Stated problem
Repeat the data below exactly, dropping any pictures it holds.

Scenes as source code:
• • •

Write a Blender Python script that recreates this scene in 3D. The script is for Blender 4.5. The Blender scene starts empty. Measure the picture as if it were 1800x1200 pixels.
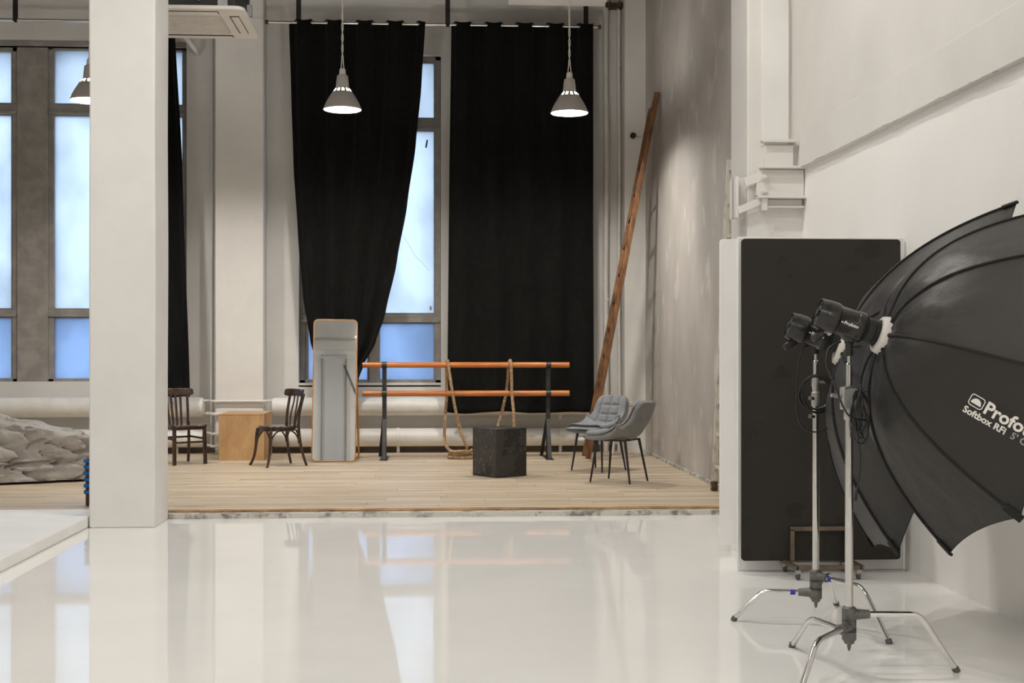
import bpy, bmesh, math, random
from mathutils import Vector, Matrix, noise
from mathutils.bvhtree import BVHTree
PI = math.pi
random.seed(7)
SC = bpy.context.scene
COL = SC.collection

# ------------------------------------------------------------------ camera
F_PX, HOR, CAM_H = 2300.0, 615.0, 1.35
TH = math.atan(140 / F_PX)
SN, CS = math.sin(TH), math.cos(TH)
cam_d = bpy.data.cameras.new('camera')
cam_d.sensor_width = 36.0
cam_d.lens = 36.0 * F_PX / 1800.0
cam_d.shift_y = 15.0 / 1800.0
cam_d.clip_end = 200
cam = bpy.data.objects.new('camera', cam_d)
COL.objects.link(cam)
cam.location = (0, 0, CAM_H)
cam.rotation_euler = (PI / 2, 0, -TH)
SC.camera = cam

# ------------------------------------------------------------------ world, exposure
W = bpy.data.worlds.new('overcast_sky')
SC.world = W
W.use_nodes = True
wn = W.node_tree.nodes
bg = wn['Background']
bg.inputs[0].default_value = (0.76, 0.875, 1.0, 1)
bg.inputs[1].default_value = 3.0
SC.view_settings.view_transform = 'Standard'
SC.view_settings.look = 'None'
SC.view_settings.gamma = 1.0
SC.view_settings.use_curve_mapping = False
SC.view_settings.exposure = 0.0
SC.cycles.use_denoising = True
SC.cycles.max_bounces = 10
SC.cycles.diffuse_bounces = 6
SC.cycles.glossy_bounces = 4
SC.cycles.transmission_bounces = 4
SC.cycles.transparent_max_bounces = 8
SC.cycles.sample_clamp_indirect = 6.0
SC.cycles.caustics_reflective = False
SC.cycles.caustics_refractive = False
LAMP_COL = (1.0, 0.962, 0.905)
P_STAGE = 290.0
P_FILL = (350.0, 160.0, 205.0, 205.0, 195.0)     # added unseen fill lamps over the hall, row by row from the stage back

# ------------------------------------------------------------------ where a point of the photo stands in the room
def atd(px, py, d):
    u = (px - 900) / F_PX * d
    return Vector((u * CS + d * SN, d * CS - u * SN, CAM_H - (py - HOR) * d / F_PX))
def on_floor(px, py, z=0.0):
    return atd(px, py, F_PX * (CAM_H - z) / (py - HOR))
def atY(px, py, Y):
    k = (px - 900) / F_PX
    return atd(px, py, Y / (CS - k * SN))
def atX(px, py, X):
    k = (px - 900) / F_PX
    return atd(px, py, X / (k * CS + SN))

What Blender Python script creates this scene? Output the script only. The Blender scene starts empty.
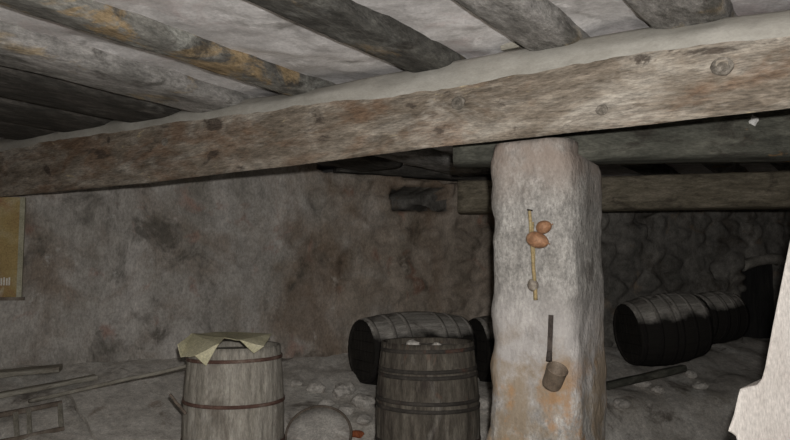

• • •

Result below
Write a Blender Python script that recreates this scene in 3D. The script is for Blender 4.5. The Blender scene starts empty. Measure the picture as if it were 1800x1200 pixels.
import bpy, bmesh, math, random
from mathutils import Vector, Matrix, noise
from mathutils.bvhtree import BVHTree
PI = math.pi
random.seed(7)
SC = bpy.context.scene
COL = SC.collection

# ------------------------------------------------------------------ camera
F_PX, HOR, CAM_H = 2300.0, 615.0, 1.35
TH = math.atan(140 / F_PX)
SN, CS = math.sin(TH), math.cos(TH)
cam_d = bpy.data.cameras.new('camera')
cam_d.sensor_width = 36.0
cam_d.lens = 36.0 * F_PX / 1800.0
cam_d.shift_y = 15.0 / 1800.0
cam_d.clip_end = 200
cam = bpy.data.objects.new('camera', cam_d)
COL.objects.link(cam)
cam.location = (0, 0, CAM_H)
cam.rotation_euler = (PI / 2, 0, -TH)
SC.camera = cam

# ------------------------------------------------------------------ world, exposure
W = bpy.data.worlds.new('overcast_sky')
SC.world = W
W.use_nodes = True
wn = W.node_tree.nodes
bg = wn['Background']
bg.inputs[0].default_value = (0.76, 0.875, 1.0, 1)
bg.inputs[1].default_value = 3.0
SC.view_settings.view_transform = 'Standard'
SC.view_settings.look = 'None'
SC.view_settings.gamma = 1.0
SC.view_settings.use_curve_mapping = False
SC.view_settings.exposure = 0.0
SC.cycles.use_denoising = True
SC.cycles.max_bounces = 10
SC.cycles.diffuse_bounces = 6
SC.cycles.glossy_bounces = 4
SC.cycles.transmission_bounces = 4
SC.cycles.transparent_max_bounces = 8
SC.cycles.sample_clamp_indirect = 6.0
SC.cycles.caustics_reflective = False
SC.cycles.caustics_refractive = False
LAMP_COL = (1.0, 0.962, 0.905)
P_STAGE = 290.0
P_FILL = (350.0, 160.0, 205.0, 205.0, 195.0)     # added unseen fill lamps over the hall, row by row from the stage back

# ------------------------------------------------------------------ where a point of the photo stands in the room
def atd(px, py, d):
    u = (px - 900) / F_PX * d
    return Vector((u * CS + d * SN, d * CS - u * SN, CAM_H - (py - HOR) * d / F_PX))
def on_floor(px, py, z=0.0):
    return atd(px, py, F_PX * (CAM_H - z) / (py - HOR))
def atY(px, py, Y):
    k = (px - 900) / F_PX
    return atd(px, py, Y / (CS - k * SN))
def atX(px, py, X):
    k = (px - 900) / F_PX
    return atd(px, py, X / (k * CS + SN))

What Blender Python script creates this scene? Output the script only. The Blender scene starts empty.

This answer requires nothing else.